There are of course natural factors (earthquakes, difficult - if beautiful - terrain) but social ones as well. https://en.wikipedia.org/wiki/2009_L’Aquila_earthquake

And yes, migration chains were also fuelled by the skills migrants had, not just demand for so-called “unskilled” labour (which still demanded some skills and competencies). As a foodie board, we will certainly remember winemakers, cheesemakers, pasta makers, skilled butchers and sausage makers, and many others, as well as farmers expert in growing certain crops.

1 Like

Most of all, let us not forget Ettore Boiardi of Piacenza, Italy, better known as Chef Boy-ar-dee (whom I thought as a child was French).

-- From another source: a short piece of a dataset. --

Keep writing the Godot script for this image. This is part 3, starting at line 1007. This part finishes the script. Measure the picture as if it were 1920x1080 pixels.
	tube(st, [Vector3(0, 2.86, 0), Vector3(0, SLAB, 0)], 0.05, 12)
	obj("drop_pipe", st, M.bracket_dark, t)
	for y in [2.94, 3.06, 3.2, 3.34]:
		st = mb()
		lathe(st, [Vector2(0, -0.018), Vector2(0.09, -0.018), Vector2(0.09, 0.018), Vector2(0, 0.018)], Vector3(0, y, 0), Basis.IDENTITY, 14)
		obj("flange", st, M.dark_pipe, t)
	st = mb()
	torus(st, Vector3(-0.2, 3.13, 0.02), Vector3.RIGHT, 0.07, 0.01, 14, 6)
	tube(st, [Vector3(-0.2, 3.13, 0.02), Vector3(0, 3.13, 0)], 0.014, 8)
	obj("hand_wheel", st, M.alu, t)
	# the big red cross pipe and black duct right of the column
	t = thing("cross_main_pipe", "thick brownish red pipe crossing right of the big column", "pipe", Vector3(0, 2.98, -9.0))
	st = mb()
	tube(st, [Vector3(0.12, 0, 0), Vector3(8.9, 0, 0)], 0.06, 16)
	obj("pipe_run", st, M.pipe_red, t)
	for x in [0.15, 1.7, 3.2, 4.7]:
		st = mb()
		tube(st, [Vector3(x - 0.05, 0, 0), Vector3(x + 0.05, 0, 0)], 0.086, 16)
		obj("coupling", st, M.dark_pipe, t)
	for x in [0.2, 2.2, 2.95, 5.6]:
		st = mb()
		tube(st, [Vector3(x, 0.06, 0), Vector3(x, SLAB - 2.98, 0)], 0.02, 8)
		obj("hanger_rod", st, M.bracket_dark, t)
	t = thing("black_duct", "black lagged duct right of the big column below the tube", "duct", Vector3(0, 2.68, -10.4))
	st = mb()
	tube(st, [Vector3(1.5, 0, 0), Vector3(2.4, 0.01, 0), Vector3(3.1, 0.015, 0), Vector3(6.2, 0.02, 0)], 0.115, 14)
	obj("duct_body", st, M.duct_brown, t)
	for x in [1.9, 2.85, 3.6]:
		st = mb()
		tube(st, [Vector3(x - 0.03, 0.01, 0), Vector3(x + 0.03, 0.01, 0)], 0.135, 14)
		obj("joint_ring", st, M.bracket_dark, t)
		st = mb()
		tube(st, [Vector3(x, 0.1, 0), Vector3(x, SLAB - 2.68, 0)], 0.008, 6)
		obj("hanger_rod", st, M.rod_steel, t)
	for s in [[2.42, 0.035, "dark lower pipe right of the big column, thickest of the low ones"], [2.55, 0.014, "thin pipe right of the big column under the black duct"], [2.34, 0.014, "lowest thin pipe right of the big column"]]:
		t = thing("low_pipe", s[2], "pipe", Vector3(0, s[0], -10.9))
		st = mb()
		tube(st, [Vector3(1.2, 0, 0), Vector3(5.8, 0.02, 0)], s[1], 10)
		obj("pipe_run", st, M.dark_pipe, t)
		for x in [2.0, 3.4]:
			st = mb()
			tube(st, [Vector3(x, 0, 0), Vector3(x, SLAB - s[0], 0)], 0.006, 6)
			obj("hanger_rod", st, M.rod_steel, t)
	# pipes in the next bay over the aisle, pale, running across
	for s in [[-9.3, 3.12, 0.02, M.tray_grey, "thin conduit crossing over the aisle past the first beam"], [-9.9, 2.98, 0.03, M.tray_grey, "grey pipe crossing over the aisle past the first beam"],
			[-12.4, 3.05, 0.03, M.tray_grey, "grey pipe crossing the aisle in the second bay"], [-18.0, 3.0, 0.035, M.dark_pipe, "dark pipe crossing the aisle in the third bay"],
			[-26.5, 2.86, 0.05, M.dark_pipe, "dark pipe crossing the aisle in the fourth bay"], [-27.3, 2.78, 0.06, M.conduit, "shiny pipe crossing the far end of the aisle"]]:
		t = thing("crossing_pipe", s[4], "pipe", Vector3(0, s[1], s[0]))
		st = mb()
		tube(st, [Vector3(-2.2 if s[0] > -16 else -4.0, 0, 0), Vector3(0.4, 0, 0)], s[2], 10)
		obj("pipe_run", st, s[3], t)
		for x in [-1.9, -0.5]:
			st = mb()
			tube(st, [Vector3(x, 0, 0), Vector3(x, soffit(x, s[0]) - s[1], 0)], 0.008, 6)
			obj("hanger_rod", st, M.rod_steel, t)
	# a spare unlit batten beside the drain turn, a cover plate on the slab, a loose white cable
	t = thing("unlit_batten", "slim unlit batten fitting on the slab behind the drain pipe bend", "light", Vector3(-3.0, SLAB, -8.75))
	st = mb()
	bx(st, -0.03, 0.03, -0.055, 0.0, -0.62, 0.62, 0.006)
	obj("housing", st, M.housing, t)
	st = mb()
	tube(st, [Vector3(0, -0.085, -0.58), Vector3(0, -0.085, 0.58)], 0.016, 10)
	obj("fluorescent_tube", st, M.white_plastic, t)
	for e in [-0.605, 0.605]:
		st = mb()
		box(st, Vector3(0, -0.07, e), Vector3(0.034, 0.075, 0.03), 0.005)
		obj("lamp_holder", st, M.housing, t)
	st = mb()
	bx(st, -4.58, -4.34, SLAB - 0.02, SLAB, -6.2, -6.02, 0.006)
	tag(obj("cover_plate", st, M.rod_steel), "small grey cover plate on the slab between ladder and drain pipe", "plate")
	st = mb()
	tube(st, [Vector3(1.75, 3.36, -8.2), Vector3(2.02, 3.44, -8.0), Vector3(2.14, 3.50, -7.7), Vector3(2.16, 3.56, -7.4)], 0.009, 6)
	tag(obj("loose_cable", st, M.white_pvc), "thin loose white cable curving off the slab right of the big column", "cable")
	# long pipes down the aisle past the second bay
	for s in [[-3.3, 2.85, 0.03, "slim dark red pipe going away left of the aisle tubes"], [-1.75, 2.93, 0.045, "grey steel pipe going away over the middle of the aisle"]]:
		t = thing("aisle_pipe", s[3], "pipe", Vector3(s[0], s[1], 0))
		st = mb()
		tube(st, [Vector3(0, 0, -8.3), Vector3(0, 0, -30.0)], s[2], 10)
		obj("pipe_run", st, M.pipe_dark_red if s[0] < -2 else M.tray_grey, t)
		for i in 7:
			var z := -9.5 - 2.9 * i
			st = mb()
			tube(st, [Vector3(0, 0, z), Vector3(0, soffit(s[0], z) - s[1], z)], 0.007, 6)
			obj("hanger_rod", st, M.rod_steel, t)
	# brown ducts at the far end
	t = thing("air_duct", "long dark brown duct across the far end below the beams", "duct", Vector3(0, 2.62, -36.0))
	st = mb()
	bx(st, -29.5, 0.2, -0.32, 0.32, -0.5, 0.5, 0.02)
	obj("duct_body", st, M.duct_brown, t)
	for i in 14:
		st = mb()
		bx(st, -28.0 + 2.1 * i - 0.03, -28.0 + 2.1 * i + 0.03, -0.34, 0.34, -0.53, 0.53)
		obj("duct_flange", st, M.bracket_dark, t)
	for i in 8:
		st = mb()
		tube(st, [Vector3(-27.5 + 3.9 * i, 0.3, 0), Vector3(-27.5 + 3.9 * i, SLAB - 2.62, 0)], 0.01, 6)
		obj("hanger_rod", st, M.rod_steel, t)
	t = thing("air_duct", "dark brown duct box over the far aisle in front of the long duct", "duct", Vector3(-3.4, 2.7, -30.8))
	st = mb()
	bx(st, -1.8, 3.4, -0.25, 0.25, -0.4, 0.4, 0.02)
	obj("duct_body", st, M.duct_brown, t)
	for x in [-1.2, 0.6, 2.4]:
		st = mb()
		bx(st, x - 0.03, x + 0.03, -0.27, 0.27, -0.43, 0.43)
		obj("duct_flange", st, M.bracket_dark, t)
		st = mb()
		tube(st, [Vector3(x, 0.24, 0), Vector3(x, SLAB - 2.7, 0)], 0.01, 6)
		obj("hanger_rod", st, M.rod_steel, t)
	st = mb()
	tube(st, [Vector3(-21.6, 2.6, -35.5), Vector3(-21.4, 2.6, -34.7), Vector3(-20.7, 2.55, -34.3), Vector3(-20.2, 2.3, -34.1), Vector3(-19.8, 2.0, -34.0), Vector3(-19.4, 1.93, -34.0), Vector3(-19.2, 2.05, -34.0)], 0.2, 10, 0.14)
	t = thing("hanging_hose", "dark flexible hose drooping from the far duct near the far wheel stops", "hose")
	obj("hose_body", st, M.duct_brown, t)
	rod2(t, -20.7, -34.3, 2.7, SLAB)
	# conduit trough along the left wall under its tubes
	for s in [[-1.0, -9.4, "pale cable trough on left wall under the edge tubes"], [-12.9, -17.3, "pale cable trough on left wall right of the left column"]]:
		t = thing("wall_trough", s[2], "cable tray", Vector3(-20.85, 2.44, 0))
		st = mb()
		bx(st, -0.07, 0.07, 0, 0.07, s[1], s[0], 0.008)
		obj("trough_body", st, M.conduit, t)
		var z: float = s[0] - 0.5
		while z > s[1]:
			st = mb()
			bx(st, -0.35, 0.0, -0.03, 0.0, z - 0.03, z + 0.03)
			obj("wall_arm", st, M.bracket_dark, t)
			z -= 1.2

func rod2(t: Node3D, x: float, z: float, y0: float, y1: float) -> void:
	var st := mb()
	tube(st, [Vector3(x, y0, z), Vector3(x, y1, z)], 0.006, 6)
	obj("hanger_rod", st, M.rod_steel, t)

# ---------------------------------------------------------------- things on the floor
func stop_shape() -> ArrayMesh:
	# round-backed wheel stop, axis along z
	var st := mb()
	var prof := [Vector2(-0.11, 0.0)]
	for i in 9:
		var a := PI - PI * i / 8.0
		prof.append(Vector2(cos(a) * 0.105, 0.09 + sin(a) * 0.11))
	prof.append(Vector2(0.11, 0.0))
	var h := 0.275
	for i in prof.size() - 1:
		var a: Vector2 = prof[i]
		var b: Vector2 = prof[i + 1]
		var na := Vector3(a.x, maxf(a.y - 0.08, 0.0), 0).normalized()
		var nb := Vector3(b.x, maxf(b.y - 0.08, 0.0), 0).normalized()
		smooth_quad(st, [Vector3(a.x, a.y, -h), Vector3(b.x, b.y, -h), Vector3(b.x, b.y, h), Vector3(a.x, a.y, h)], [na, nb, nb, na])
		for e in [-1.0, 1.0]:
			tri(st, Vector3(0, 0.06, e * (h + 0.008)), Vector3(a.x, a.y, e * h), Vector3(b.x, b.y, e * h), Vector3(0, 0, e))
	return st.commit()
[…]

It’s true there is very little opportunity in these places even now, and sadly in Italy as a whole - with the connectivity of the world today it seems a little different as it is a bit easier to go home again to visit or retire. American small towns and cities struggle as well but they don’t have the same historical gravitas. Civitella survives only for the museum and fortezza tourists. Certainly from a prosperity level my family did well to leave. Transience is the way of the modern world I suppose.

L’Aquila was tragic both in its occurrence and the reconstruction. In fact the town of my great-grandfather in Campania was almost entirely destroyed sometime in the 1950s although his own house remains and is owned by a cousin

My family were tailors, and while fine Italian suits were definitely a nice add to NYC, I am more thankful that the Italians and other immigrant groups brought their culinary skills with them to the new world because it has created a really rich culinary landscape and entirely new fusion cuisines by combining old-world traditions and flavors with new wold bounty.

Things like the feast of the 7 fishes and the Italian-American “sunday sauce” are as much a celebration of the affluence obtained in the new world as a look to tradition.